Seoul grants ‘humanitarian stay’ to Syrian asylum seekers

Posted October. 06, 2014 01:40,   

한국어

It is confirmed that the Korean government has granted en masse permission for humanitarian stay in Korea to a large number of Syrian asylum seekers this year.

According to the Justice Ministry on Sunday, the number of Syrian refugees who were granted permission to stay in Korea on humanitarian ground between May and September totaled 457. Out of 584 people who applied for refugee status to the Korean government, 68 have withdrawn their application and left for other countries and the ratio of permission granted has reached 88.6 percent.

For the first time ever, the government has granted en masse permission to stay in Korea on humanitarian ground to asylum seekers from a certain country. Since 1994 when Korea first introduced the asylum system, only 177 people had been granted permission for humanitarian stay through last year.

The Asylum Act provides that Korea recognizes as refugees people who stand a high chance to be persecuted due to their ethnicity, religion, nationality, affiliation with a certain social group, and political views. Foreigners can also be granted permission to stay in Korea on humanitarian ground if they stand a high chance to receive inhumane treatment or face death threats in their country, even though asylum seekers do not meet such requirements. Humanitarian stay is a lower level than recognition of asylum seekers as refugees, but they can have a stable stay in Korea because forced repatriation of them is banned and they can land job here.

As refugees have been generated en masse due to prolonging of the Syrian Civil War, the Korean government is believed to have decided to allow "legal stay" on humanitarian ground. Since the outbreak of the Syrian civil war in March 2011, more than 190,000 people have died and more than 3 million refugees have been created.

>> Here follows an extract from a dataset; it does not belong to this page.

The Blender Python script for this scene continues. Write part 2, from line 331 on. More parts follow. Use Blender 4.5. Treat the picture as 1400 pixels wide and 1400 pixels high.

In her speech at the U.N. General Assembly last month, President Park Geun-hye said, “The world is witnessing a new type of humanitarian crisis in Syria and Iraq,” in stressing the need to provide humanitarian assistance. The government decided to provide additional 6 million U.S. dollars to Syria this year.

“Civil war does not suffice the requirements to earn refugee status,” said Han Moo-geun, head of the Korea Immigration Service. “But given that Syrians are suffering gravely due to the unending civil war in Syria, the government has made such a decision.”